Unionists like Campbell will say anything, however unsubstantiated, to boost their thin arguments. He makes reference to the Enlightenment as having been an essential aspect of the development of the Scottish people. I will not argue with that but it would be good for that to have wider recognition. Scotland’s contribution to this European movement was immense but it was not the cradle of the Enlightenment, as Campbell states. And to continue his point you might imagine that that by clicking on that fount of all knowledge for the lazy researcher, Wikipedia, Scotland’s men of the Enlightenment would feature in the initial summary but no. It cites John Locke and Isaac Newton ( precursors of but not Enlightenment figures) both English as it happens.
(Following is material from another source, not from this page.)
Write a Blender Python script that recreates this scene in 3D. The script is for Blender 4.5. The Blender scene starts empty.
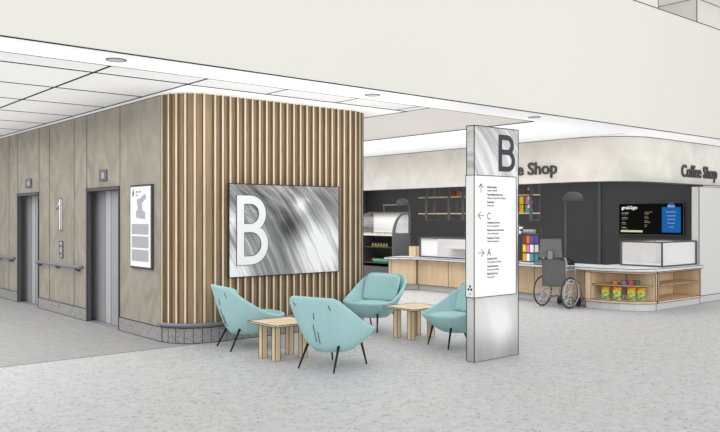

There is a section under Scotland, as there is for England below, so Scotland is not credited in the opening synopsis as being integral to the Enlightenment after all.

The point is – how far is the rest of the world aware of Scotland and its contribution to world events? How far does credit for the success of the UK which Campbell is so proud of land at Scotland’s door? Where is recognition of Scotland’s intellectual legacy to the world if not in reference to the Enlightenment? The giants of the movement – Scots David Hume, Adam Smith, Francis Hutcheson, Adam Ferguson, James Watt and so on don’t warrant inclusion in the opening summary in this globally accessed encyclopaedia. So much for recognition of being in the first order of the movement.
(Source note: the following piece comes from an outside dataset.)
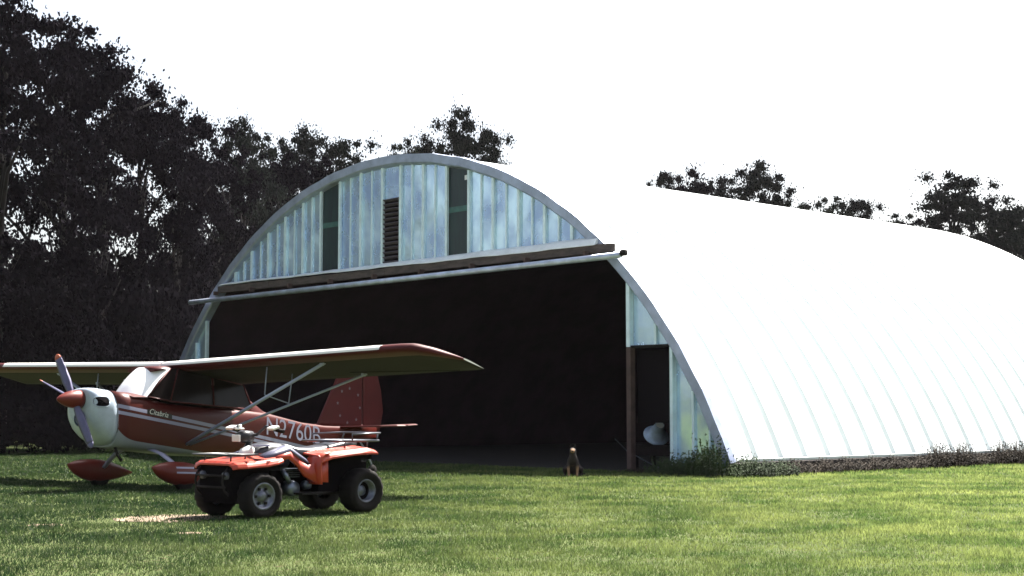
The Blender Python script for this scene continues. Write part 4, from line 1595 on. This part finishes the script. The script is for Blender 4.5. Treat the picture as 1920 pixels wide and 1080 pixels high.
for sg in (-1, 1):
    q = MB()
    q.loft([[(sg * 0.022, -0.085, 0.53), (sg * 0.062, -0.08, 0.52), (sg * 0.045, -0.065, 0.525)], [(sg * 0.03, -0.085, 0.575), (sg * 0.058, -0.082, 0.57), (sg * 0.045, -0.07, 0.57)], [(sg * 0.045, -0.085, 0.615), (sg * 0.047, -0.085, 0.615), (sg * 0.046, -0.083, 0.615)]], M['dark'])
    q.build('ear', dog)
    q = MB()
    q.lathe([(-0.008, .002), (-0.005, .008), (0.002, .009), (.006, .002)], M['black'], 'y', 10, (sg * 0.028, -0.162, 0.508))
    q.build('eye', dog)
q = MB()
q.lathe([(-0.014, .003), (-0.008, .013), (0.004, .015), (.01, .004)], M['black'], 'y', 12, (0, -0.256, 0.474))
q.build('nose', dog)


# ================================================================== things inside the small doorway
def hw_pt(s, yy, z=0.0):
    return HC + UX * s + AX * yy + Vector((0, 0, z))


bench_e = empty('workbench', hw_pt(1.95, 0.80), HROT, 'dark wooden workbench just inside the small doorway', 'workbench')
b = MB()
b.box((0, 0, 0.47), (1.5, 0.6, 0.05), M['darkwood'])
b.box((0, -0.27, 0.37), (1.4, 0.03, 0.15), M['darkwood'])
bevel(b.build('bench_top', bench_e), 0.005)
for x in (-0.68, 0.68):
    for yy in (-0.24, 0.24):
        q = MB()
        q.box((x, yy, 0.22), (0.07, 0.07, 0.44), M['darkwood'])
        q.build('leg', bench_e)
b = MB()
b.lathe([(0.0, 0.275), (0.008, 0.28), (0.02, 0.225), (0.05, 0.19), (0.32, 0.095), (0.325, 0.10), (0.33, 0.092)], M['bucket'], 'z', 32)
fn_ = empty('funnel', hw_pt(2.28, 0.74, 0.52), HROT, 'pale zinc funnel with a flared brim lying tilted on the workbench in the small doorway', 'funnel')
b.build('cone', fn_)
b = MB()
b.lathe([(0.322, 0.001), (0.322, 0.090)], M['bucketin'], 'z', 24)
b.build('lid', fn_)
fn_.rotation_euler = (R(22), R(44), HROT)
fn_.location.z = 0.66
fn_.scale = (0.88, 0.88, 0.95)
b = MB()
b.tube([hw_pt(3.49, 0.9, 0.58), hw_pt(2.9, 0.6, 0.37), hw_pt(1.75, 0.33, 0.04)], 0.011, M['chrome'], 6)
pole = b.build('pole')
tag(pole, 'thin grey pole leaning inside the hangar behind the door post', 'pole')

# ================================================================== GLARE VEIL
def glare_veil():  # thin volume added to lift the blacks like veiling glare
    m = bpy.data.materials.new('glare_veil')
    m.use_nodes = True
    t = m.node_tree
    for n in list(t.nodes):
        t.nodes.remove(n)
    v = t.nodes.new('ShaderNodeVolumePrincipled')
    v.inputs['Color'].default_value = (0.95, 0.88, 0.95, 1)
    v.inputs['Density'].default_value = 0.0001
    o = t.nodes.new('ShaderNodeOutputMaterial')
    t.links.new(v.outputs[0], o.inputs['Volume'])
    b = MB()
    b.box((5, 45, 9), (160, 110, 20), m)
    h = b.build('glare_veil')
    tag(h, 'thin veil of glare added over the field to lift the dark tones', 'glare_veil', None, 'stuff')


haze()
On another occasion Campbell takes a moment to deride the idea of a Scottish defence force. Again he has a knee-jerk reaction to deride what is Scottish (except what is in the safety of the past). Better commentators than me have rebuffed this piece of silliness by pointing out that the same is not said about the armed forces of other countries of a comparable size to Scotland such as Denmark.

The vacuous arguments being presented in defence of retaining the obsolete Union only reinforce why the time has come to rid ourselves of this inequitable system with its foolish apologists responsible for diminishing Scotland for too long.